Just a token, a trifle really..

No time for a long blog. Too busy w/ everything going on, so a quick update:

1. Vegas next week!!

2. Still shuffling & editing the novel :)

3. Thinking A LOT about certain things through & reexamining a ton of others.

4. Just living life!


---I do what I want

Tuesday, June 8, 2010

Happy Birthday to Me

On the eve of my 24th birthday, I find myself re-examining myself. What have I accomplished? What have I failed at? What are my new goals? What do I have planned for my future? I sat and wrote each question down on a piece of paper and answered each question quickly and without thinking. After leaving the paper alone for 10 minutes, I came back and read them. The answers surprised me yet felt familiar. I realized that while time is slipping away, it isn't over yet. I keep telling myself that I'm too old or it's too late for me try something. THAT is where the failure is. I wrote myself off too quickly and completely. I am making a vow to stop holding myself back. If I want to do something, then I will. I will take that class, go on that trip, or try that new dish. No doubts, no regrets.

Saturday, June 5, 2010

I'm Not Okay

I am ridiculously unhappy. I have been putting up a front for the last few weeks and it's taking it's hold on me. My body is rebelling from it and frankly my mind is too. I've been distancing myself from my loved ones because I feel that I can't talk to them without being judged. While I do know they love me, I just feel that they would frown upon my unhappiness. I just think this is just a bout of depression held over from my father's birthday & anniversary of his passing.
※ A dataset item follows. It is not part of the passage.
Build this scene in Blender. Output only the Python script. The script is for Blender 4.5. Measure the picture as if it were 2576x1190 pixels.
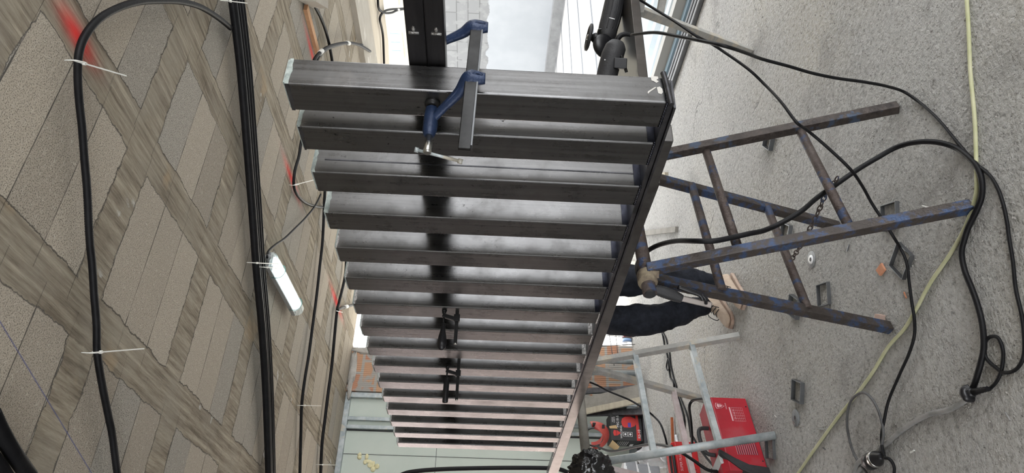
import bpy, bmesh, math, random
from mathutils import Vector, Matrix, noise
random.seed(7)
V = Vector
for o in list(bpy.data.objects): bpy.data.objects.remove(o)
SC = bpy.context.scene; COL = SC.collection
# ---------------------------------------------------------------- camera (photo taken with the phone on its side: world up = picture left)
FPX = 1787.0; EYE = V((0, 0, 1.5)); ROLL = math.atan(.043); PITCH = math.atan((1288-1230)*math.cos(ROLL)/FPX)
cr, sr = math.cos(ROLL), math.sin(ROLL)
FW = V((0, math.cos(PITCH), -math.sin(PITCH))); UP0 = V((0, math.sin(PITCH), math.cos(PITCH))); X0 = V((1, 0, 0))
RT = cr*X0 + sr*UP0; UPV = cr*UP0 - sr*X0
cd = bpy.data.cameras.new('camera'); cam = bpy.data.objects.new('camera', cd); COL.objects.link(cam)
cd.sensor_fit = 'HORIZONTAL'; cd.sensor_width = 36; cd.lens = 36*FPX/2576; cd.clip_end = 300; cd.clip_start = .05
M = Matrix((-UPV, RT, -FW)).transposed().to_4x4(); M.translation = EYE; cam.matrix_world = M
SC.camera = cam
# ---------------------------------------------------------------- world, sun, exposure
SC.view_settings.view_transform = 'Standard'; SC.view_settings.look = 'None'
SC.view_settings.gamma = 1; SC.view_settings.use_curve_mapping = False; SC.view_settings.exposure = 1.55
w = bpy.data.worlds.new('sky'); SC.world = w; w.use_nodes = True
nt = w.node_tree; bg = nt.nodes['Background']; bg.inputs[0].default_value = (.95, .97, 1, 1); bg.inputs[1].default_value = 2.3
sl = bpy.data.lights.new('sun', 'SUN'); sl.energy = 6.5; sl.angle = math.radians(3); sl.color = (1, .95, .86)
so = bpy.data.objects.new('sun', sl); COL.objects.link(so)
so.rotation_euler = V((-.25, .05, -1)).to_track_quat('-Z', 'Y').to_euler()
# ---------------------------------------------------------------- measuring helpers
ANG = math.atan2(.532, .847)
ER = V((math.cos(ANG), math.sin(ANG), 0)); RR = V((-math.sin(ANG), math.cos(ANG), 0))   # room axes: t (across) and s (along)
def W(t, s, z): return ER*t + RR*s + V((0, 0, z))
def ray(x, y): return FW*FPX + RT*(1190-y-595) - UPV*(x-1288)
def az(x, y, z=0.0):
    d = ray(x, y); return EYE + d*((z-EYE.z)/d.z)
def aY(x, y, Y):
    d = ray(x, y); return EYE + d*(Y/d.y)
def ap(x, y, p, n):
    d = ray(x, y); return EYE + d*((p-EYE).dot(n)/d.dot(n))
def aS(x, y, s): return ap(x, y, RR*s, RR)
def aT(x, y, t): return ap(x, y, ER*t, ER)
# ---------------------------------------------------------------- materials
def mat(name, c1, c2=None, rough=.6, metal=0, nscale=(8, 8, 8), nmix=(.35, .65), bump=0, bscale=60, c3=None, rvar=0, spec=.5, detail=6, trans=0, alpha=1, s3=None, r3=(.55, .62)):
    m = bpy.data.materials.new(name); m.use_nodes = True; t = m.node_tree; N = t.nodes; L = t.links
    b = N['Principled BSDF']; b.inputs['Roughness'].default_value = rough; b.inputs['Metallic'].default_value = metal
    b.inputs['Specular IOR Level'].default_value = spec
    b.inputs['Base Color'].default_value = (*c1, 1)
    if trans: b.inputs['Transmission Weight'].default_value = trans
    if alpha < 1: b.inputs['Alpha'].default_value = alpha
    if c2 is None and not bump: return m
    tc = N.new('ShaderNodeTexCoord'); mp = N.new('ShaderNodeMapping'); mp.inputs['Scale'].default_value = nscale
    L.new(tc.outputs['Object'], mp.inputs[0])
    no = N.new('ShaderNodeTexNoise'); no.inputs['Scale'].default_value = 1; no.inputs['Detail'].default_value = detail; no.inputs['Roughness'].default_value = .65
    L.new(mp.outputs[0], no.inputs['Vector'])
    if c2 is not None:
        rp = N.new('ShaderNodeValToRGB'); rp.color_ramp.elements[0].position = nmix[0]; rp.color_ramp.elements[1].position = nmix[1]
        rp.color_ramp.elements[0].color = (*c1, 1); rp.color_ramp.elements[1].color = (*c2, 1)
        L.new(no.outputs['Fac'], rp.inputs[0]); out = rp.outputs[0]
        if c3 is not None:
            n3 = N.new('ShaderNodeTexNoise'); n3.inputs['Scale'].default_value = s3 or nscale[0]*1.7; n3.inputs['Detail'].default_value = 8
            L.new(tc.outputs['Object'], n3.inputs['Vector'])
            r3_ = N.new('ShaderNodeMapRange'); r3_.inputs['From Min'].default_value = r3[0]; r3_.inputs['From Max'].default_value = r3[1]
            L.new(n3.outputs['Fac'], r3_.inputs['Value'])
            mx = N.new('ShaderNodeMix'); mx.data_type = 'RGBA'; L.new(r3_.outputs[0], mx.inputs[0]); L.new(out, mx.inputs[6]); mx.inputs[7].default_value = (*c3, 1); out = mx.outputs[2]
        L.new(out, b.inputs['Base Color'])
    if rvar:
        mr = N.new('ShaderNodeMapRange'); mr.inputs['To Min'].default_value = max(0.03, rough-rvar); mr.inputs['To Max'].default_value = rough+rvar
        mr.inputs['From Min'].default_value = .3; mr.inputs['From Max'].default_value = .7
        L.new(no.outputs['Fac'], mr.inputs['Value']); L.new(mr.outputs[0], b.inputs['Roughness'])
    if bump:
        nb = N.new('ShaderNodeTexNoise'); nb.inputs['Scale'].default_value = bscale; nb.inputs['Detail'].default_value = 6; L.new(tc.outputs['Object'], nb.inputs['Vector'])
        bp = N.new('ShaderNodeBump'); bp.inputs['Strength'].default_value = bump; bp.inputs['Distance'].default_value = .01
        L.new(nb.outputs['Fac'], bp.inputs['Height']); L.new(bp.outputs[0], b.inputs['Normal'])
    return m
STEEL2 = mat('steel_flat', (.12, .115, .112), (.19, .183, .178), rough=.36, metal=.9, nscale=(9, 9, 9), bump=.05, bscale=50, c3=(.075, .07, .066), s3=6, r3=(.58, .75))
STEELH = mat('dark_mill_steel', (.014, .013, .014), (.028, .026, .027), rough=.45, metal=.5, nscale=(6, 6, 40), bump=.05, bscale=60)
STEELD = mat('dark_rail_steel', (.05, .05, .055), (.12, .12, .13), rough=.4, metal=.85, nscale=(12, 12, 12))
PRIMER = mat('pale_end_cap', (.20, .24, .225), (.48, .53, .50), rough=.6, metal=.1, nscale=(30, 30, 30))
WELD = mat('weld_bead', (.30, .29, .28), (.62, .61, .60), rough=.3, metal=.8, nscale=(90, 90, 90), bump=.6, bscale=160)
BURN = mat('burnt_steel', (.02, .021, .03), (.055, .058, .075), rough=.3, metal=.9, nscale=(20, 20, 20))
GALV = mat('galvanised_steel', (.30, .34, .35), (.50, .53, .53), rough=.5, metal=.45, nscale=(14, 14, 14), bump=.15, bscale=40, c3=(.48, .45, .38), s3=16, r3=(.6, .66))
GALVP = mat('plaster_smeared_steel', (.33, .33, .31), (.47, .46, .43), rough=.7, metal=.15, nscale=(10, 10, 10), bump=.4, bscale=60, c3=(.5, .46, .38), s3=12, r3=(.52, .62))
PINKP = mat('pinkish_painted_steel', (.42, .34, .33), (.56, .50, .49), rough=.6, metal=.1, nscale=(14, 14, 14), bump=.2, bscale=60)
RUSTB = mat('chipped_blue_paint', (.042, .072, .15), (.060, .048, .041), rough=.5, metal=.3, nscale=(30, 30, 30), nmix=(.42, .54), bump=.4, bscale=90, c3=(.05, .041, .036), s3=12, r3=(.51, .58))
RUSTC = mat('brown_rusty_tube', (.028, .022, .02), (.075, .06, .052), rough=.5, metal=.4, nscale=(30, 30, 30), bump=.4, bscale=90, c3=(.05, .07, .11), s3=18, r3=(.56, .62))
RUST = mat('rusty_steel', (.055, .038, .033), (.11, .088, .078), rough=.65, metal=.35, nscale=(18, 18, 18), bump=.5, bscale=90, c3=(.05, .07, .13), s3=20, r3=(.55, .6))
CLAMPB = mat('blue_cast_iron', (.008, .02, .058), (.013, .03, .08), rough=.42, metal=.2, nscale=(20, 20, 20), bump=.2, bscale=120)
CLAMPK = mat('black_cast_iron', (.012, .012, .013), rough=.4, metal=.3)
CHROME = mat('bright_steel', (.55, .55, .53), rough=.25, metal=1)
DBAR = mat('dark_bar_steel', (.022, .022, .022), (.042, .042, .042), rough=.38, metal=.8, nscale=(10, 10, 10))
RUB = mat('black_rubber', (.005, .005, .006), (.009, .009, .010), rough=.5, spec=.2, nscale=(20, 20, 20), bump=.1, bscale=90)
RUBD = mat('dusty_black_rubber', (.035, .035, .037), (.11, .11, .11), rough=.6, nscale=(9, 9, 9), nmix=(.4, .7), bump=.2, bscale=90)
GREYC = mat('grey_dusty_rubber', (.17, .17, .165), (.30, .29, .28), rough=.75, nscale=(12, 12, 12), bump=.2, bscale=90)
YELC = mat('yellow_green_hose', (.42, .43, .24), (.52, .51, .34), rough=.6, nscale=(12, 12, 12), bump=.15, bscale=60)
TIE = mat('white_nylon', (.72, .72, .68), rough=.4)
PLK = mat('black_plastic', (.010, .010, .012), rough=.38)
PLKM = mat('black_matt_plastic', (.02, .02, .022), (.03, .03, .032), rough=.6, nscale=(30, 30, 30), bump=.15, bscale=150)
REDW = mat('red_enamel', (.36, .010, .022), (.42, .016, .03), rough=.38, nscale=(6, 6, 6), c3=(.38, .06, .07), s3=9, r3=(.55, .8), bump=.02, bscale=40)
REDH = mat('red_plastic_dusty', (.42, .03, .025), (.5, .09, .07), rough=.45, nscale=(14, 14, 14))
REDT = mat('red_plastic', (.45, .012, .015), rough=.35)
BOXK = mat('black_printed_card', (.018, .018, .019), rough=.5)
CARD = mat('brown_card', (.52, .36, .18), (.58, .41, .22), rough=.85, nscale=(9, 9, 9))
WHT = mat('white_print', (.8, .8, .8), rough=.6)
REDP = mat('red_print', (.62, .03, .025), rough=.5)
PINKPR = mat('pale_pink_print', (.72, .42, .45), rough=.5)
BLUEP = mat('blue_violet_print', (.10, .06, .38), rough=.3)
DENIM = mat('black_denim', (.006, .007, .010), (.022, .025, .034), rough=.9, nscale=(12, 12, 12), bump=.5, bscale=26, spec=.2)
SHIRT = mat('dark_grey_cotton', (.03, .032, .036), (.045, .047, .05), rough=.95, nscale=(9, 9, 9), bump=.3, bscale=30)
SKIN = mat('skin', (.42, .22, .15), rough=.55); HAIR = mat('dark_hair', (.02, .014, .01), rough=.6)
SHOE = mat('beige_suede', (.42, .32, .24), (.52, .42, .33), rough=.85, nscale=(20, 20, 20), bump=.3, bscale=80)
SOLE = mat('dusty_sole', (.38, .26, .20), (.46, .37, .30), rough=.85, nscale=(16, 16, 16)); LACE = mat('black_lace', (.02, .02, .02), rough=.8)
TILE = mat('terracotta', (.52, .22, .12), (.60, .29, .17), rough=.85, nscale=(30, 30, 30))
DISC = mat('grey_cutting_disc', (.16, .17, .18), (.24, .25, .26), rough=.7, nscale=(40, 40, 40)); DISCL = mat('worn_disc_rim', (.24, .25, .25), (.36, .36, .36), rough=.6, metal=.1, nscale=(60, 60, 60))
PAPER = mat('bright_label', (.86, .87, .88), rough=.3)
WOODL = mat('pale_timber', (.34, .30, .23), (.44, .40, .31), rough=.8, nscale=(3, 3, 40), bump=.2, bscale=60)
PLB = mat('concrete_smeared_timber', (.17, .16, .14), (.27, .255, .225), rough=.9, nscale=(6, 6, 6), bump=.4, bscale=40)
BAG = mat('black_bin_liner', (.006, .006, .007), rough=.18, spec=.8, c2=(.01, .01, .011), nscale=(9, 9, 9), bump=.5, bscale=22)
CLRP = mat('clear_plastic_film', (.85, .87, .9), rough=.25, trans=.5, alpha=.5)
BOTT = mat('bottle_plastic', (.86, .9, .94), rough=.08, trans=.75, alpha=.55)
GREYB = mat('grey_paper_sack', (.25, .26, .28), (.34, .35, .36), rough=.85, nscale=(6, 6, 6))
TUBEG = mat('lamp_tube_glow', (.9, 1, 1), rough=.4)
b = TUBEG.node_tree.nodes['Principled BSDF']; b.inputs['Emission Color'].default_value = (.82, 1, 1, 1); b.inputs['Emission Strength'].default_value = 1.5
LENS = mat('clear_lamp_cover', (.85, .93, .93), rough=.12, trans=.6, alpha=.35)
LGREY = mat('lamp_housing_grey', (.22, .23, .23), rough=.5)
FOAM = mat('yellow_foam', (.72, .66, .38), rough=.9, c2=(.8, .75, .5), nscale=(30, 30, 30), bump=.6, bscale=60)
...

I am just tired of having to explain & repeat myself. I am who I am. I love who I love. Do not look a gift horse in the mouth. I believe that is the main problem. I keep being questioned and that is taking its toll on me. It's slowly chipping away at the base of me. I hate my every action to be interrogated and to have to have a motive behind every action. I do things just because. It may feel right. It may feel good. It may just need to get done.